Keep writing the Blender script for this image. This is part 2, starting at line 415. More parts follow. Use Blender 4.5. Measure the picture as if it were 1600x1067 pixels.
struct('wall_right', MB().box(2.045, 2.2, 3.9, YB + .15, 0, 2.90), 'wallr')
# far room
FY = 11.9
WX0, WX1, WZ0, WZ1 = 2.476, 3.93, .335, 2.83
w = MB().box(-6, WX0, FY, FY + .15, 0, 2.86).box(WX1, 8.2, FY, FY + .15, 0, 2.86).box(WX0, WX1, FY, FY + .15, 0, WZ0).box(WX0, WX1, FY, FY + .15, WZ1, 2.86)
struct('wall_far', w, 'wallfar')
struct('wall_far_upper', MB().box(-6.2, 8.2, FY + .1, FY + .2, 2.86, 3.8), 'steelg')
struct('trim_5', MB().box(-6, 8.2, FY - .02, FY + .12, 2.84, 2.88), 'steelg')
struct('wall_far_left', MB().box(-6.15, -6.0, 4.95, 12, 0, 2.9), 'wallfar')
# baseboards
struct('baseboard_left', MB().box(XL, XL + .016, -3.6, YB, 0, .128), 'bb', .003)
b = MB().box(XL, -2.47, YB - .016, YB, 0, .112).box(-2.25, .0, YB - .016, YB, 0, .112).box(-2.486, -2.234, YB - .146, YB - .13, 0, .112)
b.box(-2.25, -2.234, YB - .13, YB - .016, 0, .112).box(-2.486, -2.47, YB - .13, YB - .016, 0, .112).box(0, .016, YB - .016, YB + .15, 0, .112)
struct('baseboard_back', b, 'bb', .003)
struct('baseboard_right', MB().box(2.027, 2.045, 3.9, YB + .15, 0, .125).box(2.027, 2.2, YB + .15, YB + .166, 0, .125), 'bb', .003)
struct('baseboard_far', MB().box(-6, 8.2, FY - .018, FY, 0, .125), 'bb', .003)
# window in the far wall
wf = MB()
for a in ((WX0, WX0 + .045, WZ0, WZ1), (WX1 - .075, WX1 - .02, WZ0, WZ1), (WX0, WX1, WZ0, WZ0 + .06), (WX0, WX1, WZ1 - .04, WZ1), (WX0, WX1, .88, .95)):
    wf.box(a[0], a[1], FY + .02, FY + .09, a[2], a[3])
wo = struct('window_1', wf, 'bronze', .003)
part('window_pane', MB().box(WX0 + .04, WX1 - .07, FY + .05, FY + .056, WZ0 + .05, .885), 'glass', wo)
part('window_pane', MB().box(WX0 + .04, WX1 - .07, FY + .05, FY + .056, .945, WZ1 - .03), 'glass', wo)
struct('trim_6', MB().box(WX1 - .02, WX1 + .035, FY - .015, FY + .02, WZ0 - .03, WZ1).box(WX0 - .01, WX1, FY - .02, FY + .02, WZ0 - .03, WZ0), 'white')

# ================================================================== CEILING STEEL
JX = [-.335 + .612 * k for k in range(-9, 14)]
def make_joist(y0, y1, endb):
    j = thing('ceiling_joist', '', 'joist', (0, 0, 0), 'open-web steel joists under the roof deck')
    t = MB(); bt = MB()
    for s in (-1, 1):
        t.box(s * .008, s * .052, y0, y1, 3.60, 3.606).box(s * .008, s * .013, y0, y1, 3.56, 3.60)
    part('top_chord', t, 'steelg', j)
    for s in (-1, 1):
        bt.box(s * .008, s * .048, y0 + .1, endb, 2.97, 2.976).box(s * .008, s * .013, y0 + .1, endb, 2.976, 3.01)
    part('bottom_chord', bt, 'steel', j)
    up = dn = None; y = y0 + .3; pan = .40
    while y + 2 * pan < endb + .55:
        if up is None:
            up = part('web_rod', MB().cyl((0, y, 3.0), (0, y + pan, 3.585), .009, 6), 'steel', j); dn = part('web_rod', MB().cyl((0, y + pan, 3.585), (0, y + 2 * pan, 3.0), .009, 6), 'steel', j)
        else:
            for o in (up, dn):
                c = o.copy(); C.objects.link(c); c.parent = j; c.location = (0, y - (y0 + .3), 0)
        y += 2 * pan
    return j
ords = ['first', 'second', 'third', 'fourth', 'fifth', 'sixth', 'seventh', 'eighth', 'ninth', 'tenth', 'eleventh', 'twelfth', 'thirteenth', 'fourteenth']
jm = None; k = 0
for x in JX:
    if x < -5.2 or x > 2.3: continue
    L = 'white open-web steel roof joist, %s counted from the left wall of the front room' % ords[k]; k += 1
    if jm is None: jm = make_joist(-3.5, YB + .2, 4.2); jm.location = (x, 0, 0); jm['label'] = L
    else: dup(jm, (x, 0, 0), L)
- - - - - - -
Exercise objective:
Restate the listing in full, word for word.

Final answer:
Keep writing the Blender script for this image. This is part 2, starting at line 415. More parts follow. Use Blender 4.5. Measure the picture as if it were 1600x1067 pixels.
struct('wall_right', MB().box(2.045, 2.2, 3.9, YB + .15, 0, 2.90), 'wallr')
# far room
FY = 11.9
WX0, WX1, WZ0, WZ1 = 2.476, 3.93, .335, 2.83
w = MB().box(-6, WX0, FY, FY + .15, 0, 2.86).box(WX1, 8.2, FY, FY + .15, 0, 2.86).box(WX0, WX1, FY, FY + .15, 0, WZ0).box(WX0, WX1, FY, FY + .15, WZ1, 2.86)
struct('wall_far', w, 'wallfar')
struct('wall_far_upper', MB().box(-6.2, 8.2, FY + .1, FY + .2, 2.86, 3.8), 'steelg')
struct('trim_5', MB().box(-6, 8.2, FY - .02, FY + .12, 2.84, 2.88), 'steelg')
struct('wall_far_left', MB().box(-6.15, -6.0, 4.95, 12, 0, 2.9), 'wallfar')
# baseboards
struct('baseboard_left', MB().box(XL, XL + .016, -3.6, YB, 0, .128), 'bb', .003)
b = MB().box(XL, -2.47, YB - .016, YB, 0, .112).box(-2.25, .0, YB - .016, YB, 0, .112).box(-2.486, -2.234, YB - .146, YB - .13, 0, .112)
b.box(-2.25, -2.234, YB - .13, YB - .016, 0, .112).box(-2.486, -2.47, YB - .13, YB - .016, 0, .112).box(0, .016, YB - .016, YB + .15, 0, .112)
struct('baseboard_back', b, 'bb', .003)
struct('baseboard_right', MB().box(2.027, 2.045, 3.9, YB + .15, 0, .125).box(2.027, 2.2, YB + .15, YB + .166, 0, .125), 'bb', .003)
struct('baseboard_far', MB().box(-6, 8.2, FY - .018, FY, 0, .125), 'bb', .003)
# window in the far wall
wf = MB()
for a in ((WX0, WX0 + .045, WZ0, WZ1), (WX1 - .075, WX1 - .02, WZ0, WZ1), (WX0, WX1, WZ0, WZ0 + .06), (WX0, WX1, WZ1 - .04, WZ1), (WX0, WX1, .88, .95)):
    wf.box(a[0], a[1], FY + .02, FY + .09, a[2], a[3])
wo = struct('window_1', wf, 'bronze', .003)
part('window_pane', MB().box(WX0 + .04, WX1 - .07, FY + .05, FY + .056, WZ0 + .05, .885), 'glass', wo)
part('window_pane', MB().box(WX0 + .04, WX1 - .07, FY + .05, FY + .056, .945, WZ1 - .03), 'glass', wo)
struct('trim_6', MB().box(WX1 - .02, WX1 + .035, FY - .015, FY + .02, WZ0 - .03, WZ1).box(WX0 - .01, WX1, FY - .02, FY + .02, WZ0 - .03, WZ0), 'white')

# ================================================================== CEILING STEEL
JX = [-.335 + .612 * k for k in range(-9, 14)]
def make_joist(y0, y1, endb):
    j = thing('ceiling_joist', '', 'joist', (0, 0, 0), 'open-web steel joists under the roof deck')
    t = MB(); bt = MB()
    for s in (-1, 1):
        t.box(s * .008, s * .052, y0, y1, 3.60, 3.606).box(s * .008, s * .013, y0, y1, 3.56, 3.60)
    part('top_chord', t, 'steelg', j)
    for s in (-1, 1):
        bt.box(s * .008, s * .048, y0 + .1, endb, 2.97, 2.976).box(s * .008, s * .013, y0 + .1, endb, 2.976, 3.01)
    part('bottom_chord', bt, 'steel', j)
    up = dn = None; y = y0 + .3; pan = .40
    while y + 2 * pan < endb + .55:
        if up is None:
            up = part('web_rod', MB().cyl((0, y, 3.0), (0, y + pan, 3.585), .009, 6), 'steel', j); dn = part('web_rod', MB().cyl((0, y + pan, 3.585), (0, y + 2 * pan, 3.0), .009, 6), 'steel', j)
        else:
            for o in (up, dn):
                c = o.copy(); C.objects.link(c); c.parent = j; c.location = (0, y - (y0 + .3), 0)
        y += 2 * pan
    return j
ords = ['first', 'second', 'third', 'fourth', 'fifth', 'sixth', 'seventh', 'eighth', 'ninth', 'tenth', 'eleventh', 'twelfth', 'thirteenth', 'fourteenth']
jm = None; k = 0
for x in JX:
    if x < -5.2 or x > 2.3: continue
    L = 'white open-web steel roof joist, %s counted from the left wall of the front room' % ords[k]; k += 1
    if jm is None: jm = make_joist(-3.5, YB + .2, 4.2); jm.location = (x, 0, 0); jm['label'] = L
    else: dup(jm, (x, 0, 0), L)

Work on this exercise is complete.